Professional Formation: Facilitating Integration of Personal and Professional Values in Nursing Education

Sunday, 30 July 2017

Margaret (Betsy) Babb Kennedy, PhD, RN, CNE
School of Nursing, Vanderbilt, nashville, TN, USA
Abigail Parish, DNP
School of Nursing, Vanderbilt University, Nashville, TN, USA

Purpose:

Intentional activities related to professional formation and integration of personally held and collective professional values are often lost in an already laden nursing education curricula. Cognitive and psychomotor skills are central to nursing education, but the affective domain of learning is often neglected. Students are faced with moral dilemmas, the hidden curriculum, and other challenges in the learning environment that can erode purpose and committment to the detriment of self and practice. Exploration of these issues can only be done in in ways that feel safe for students and faculty, in a community of inquiry that is relationship-centered. Intentional focus on acknowledgment of personal healing qualities, experiences of personal courage, and strengthening of the intentions that drew them into nursing is critical. The purpose of this study is to describe themes and perceived benefits for students and faculty facilitators after implementation of an innovative, experiential approach to supporting professional growth and development in the affective domain.

Methods:

The Power of Nursing elective course will be offerred for the third time in Spring 2017 by two course directors and faculty facilitators. To date, two cohorts of students have participated in the course.
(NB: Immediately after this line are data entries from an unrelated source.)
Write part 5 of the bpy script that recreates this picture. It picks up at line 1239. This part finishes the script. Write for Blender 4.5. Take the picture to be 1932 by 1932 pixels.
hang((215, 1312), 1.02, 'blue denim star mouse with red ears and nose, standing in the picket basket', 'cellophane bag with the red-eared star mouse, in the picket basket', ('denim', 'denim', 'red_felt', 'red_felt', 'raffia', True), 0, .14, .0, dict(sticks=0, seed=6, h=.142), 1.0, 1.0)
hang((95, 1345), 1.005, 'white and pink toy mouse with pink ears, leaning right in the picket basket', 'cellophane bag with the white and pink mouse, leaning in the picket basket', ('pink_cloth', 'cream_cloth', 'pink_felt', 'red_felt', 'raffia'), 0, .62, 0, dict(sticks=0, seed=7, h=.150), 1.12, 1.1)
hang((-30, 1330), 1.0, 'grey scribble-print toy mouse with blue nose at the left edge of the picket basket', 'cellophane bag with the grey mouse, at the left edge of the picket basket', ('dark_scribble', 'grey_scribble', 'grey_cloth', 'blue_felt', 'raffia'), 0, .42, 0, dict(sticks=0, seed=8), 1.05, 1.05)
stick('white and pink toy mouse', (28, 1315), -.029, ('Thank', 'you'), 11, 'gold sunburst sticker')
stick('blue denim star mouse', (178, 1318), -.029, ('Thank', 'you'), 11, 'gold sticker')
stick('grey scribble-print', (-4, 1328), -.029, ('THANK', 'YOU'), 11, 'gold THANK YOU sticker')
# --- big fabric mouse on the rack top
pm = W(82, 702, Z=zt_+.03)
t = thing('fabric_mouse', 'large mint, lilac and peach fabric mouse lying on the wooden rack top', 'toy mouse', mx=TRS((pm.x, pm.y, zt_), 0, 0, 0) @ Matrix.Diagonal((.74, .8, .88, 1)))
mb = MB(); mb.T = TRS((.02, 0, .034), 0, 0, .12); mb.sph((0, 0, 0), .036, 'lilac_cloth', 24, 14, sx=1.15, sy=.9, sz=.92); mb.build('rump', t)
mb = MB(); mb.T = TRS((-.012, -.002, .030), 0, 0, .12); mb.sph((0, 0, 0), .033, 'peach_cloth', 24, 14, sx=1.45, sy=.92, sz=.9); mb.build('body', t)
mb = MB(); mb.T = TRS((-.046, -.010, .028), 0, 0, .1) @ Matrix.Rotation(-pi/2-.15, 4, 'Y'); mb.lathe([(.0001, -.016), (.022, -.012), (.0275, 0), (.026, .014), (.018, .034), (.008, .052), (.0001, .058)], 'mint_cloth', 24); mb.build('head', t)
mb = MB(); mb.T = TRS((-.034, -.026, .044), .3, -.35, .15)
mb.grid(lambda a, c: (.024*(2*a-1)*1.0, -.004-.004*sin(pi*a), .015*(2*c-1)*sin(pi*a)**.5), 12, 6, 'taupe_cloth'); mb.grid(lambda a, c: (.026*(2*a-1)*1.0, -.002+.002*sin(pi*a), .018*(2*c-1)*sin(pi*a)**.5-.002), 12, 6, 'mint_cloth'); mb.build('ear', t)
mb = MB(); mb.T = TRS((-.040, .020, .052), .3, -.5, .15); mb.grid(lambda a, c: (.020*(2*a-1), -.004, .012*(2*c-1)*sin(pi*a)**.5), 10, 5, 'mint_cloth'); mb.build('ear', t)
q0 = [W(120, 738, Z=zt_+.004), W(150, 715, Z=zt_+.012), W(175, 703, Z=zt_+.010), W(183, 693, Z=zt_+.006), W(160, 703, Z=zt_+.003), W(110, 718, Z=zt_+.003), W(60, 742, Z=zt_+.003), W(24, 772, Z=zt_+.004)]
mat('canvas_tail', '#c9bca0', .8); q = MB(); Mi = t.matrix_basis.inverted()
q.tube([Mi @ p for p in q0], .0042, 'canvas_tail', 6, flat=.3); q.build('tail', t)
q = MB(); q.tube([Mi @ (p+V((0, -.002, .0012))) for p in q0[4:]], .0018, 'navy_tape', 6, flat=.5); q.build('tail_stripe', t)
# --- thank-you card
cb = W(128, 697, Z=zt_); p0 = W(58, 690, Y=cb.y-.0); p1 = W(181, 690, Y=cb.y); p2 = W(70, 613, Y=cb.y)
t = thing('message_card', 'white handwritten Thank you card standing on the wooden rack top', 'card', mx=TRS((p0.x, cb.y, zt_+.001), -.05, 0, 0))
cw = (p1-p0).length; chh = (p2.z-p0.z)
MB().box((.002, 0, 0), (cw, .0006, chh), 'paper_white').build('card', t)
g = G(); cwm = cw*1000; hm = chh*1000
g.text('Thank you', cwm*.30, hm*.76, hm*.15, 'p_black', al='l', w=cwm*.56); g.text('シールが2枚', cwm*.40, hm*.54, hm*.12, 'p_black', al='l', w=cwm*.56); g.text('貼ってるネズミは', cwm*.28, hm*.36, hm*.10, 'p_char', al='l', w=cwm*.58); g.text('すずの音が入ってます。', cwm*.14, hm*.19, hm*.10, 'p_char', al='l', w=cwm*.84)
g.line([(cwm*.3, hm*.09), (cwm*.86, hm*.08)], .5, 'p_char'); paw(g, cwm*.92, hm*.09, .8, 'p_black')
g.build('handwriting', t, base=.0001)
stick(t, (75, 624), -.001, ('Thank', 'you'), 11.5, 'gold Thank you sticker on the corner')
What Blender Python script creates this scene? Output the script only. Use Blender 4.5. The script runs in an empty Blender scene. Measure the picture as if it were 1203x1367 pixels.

In the course, students engage with each other and faculty facilitators in a non-judgmental, non-competetive space to offer an experience that differs from typical nursing curricula. Topics include authenticity and wholeness, grief and loss, personal healing qualities, courage to enact power, and remembering the calling and committment to values. Concepts central to the experience such as listening and presence are introduced as habits of interaction within the group.

Results:

Qualitative thematic analysis will be performed on narrative evaluation results of student and faculty facilitator participants across three cohorts [Spring 2015 (n=24), Spring 2016 (n=44), Spring 2017 (n=x)]. Student data includes personal values repressed as a part of nursing education, perceived personal healing qualities, personal mission statements, and valuable personal and professional insights gained from engaging in the elective course. Faculty data includes comparisons of teaching this elective course as opposed to others in the curriculum, how the course might have changed impressions of students, thoughts on teaching in general, or changes in the way they relate to students. Themes for each will be presented and potential benefits of participation examined. Quantitative responses to evaluation questionnaires will also be analyzed.

Conclusion:

Nursing education curricula require attention, intention, and adaptation to support students as they develop professional identity. Learning experiences in the affective domain can assist students to recognize and reinforce the foundation of personal strengths, values, and professional principles that is needed to navigate the hidden curriculum and future career in a profession with inevitable moral conflicts.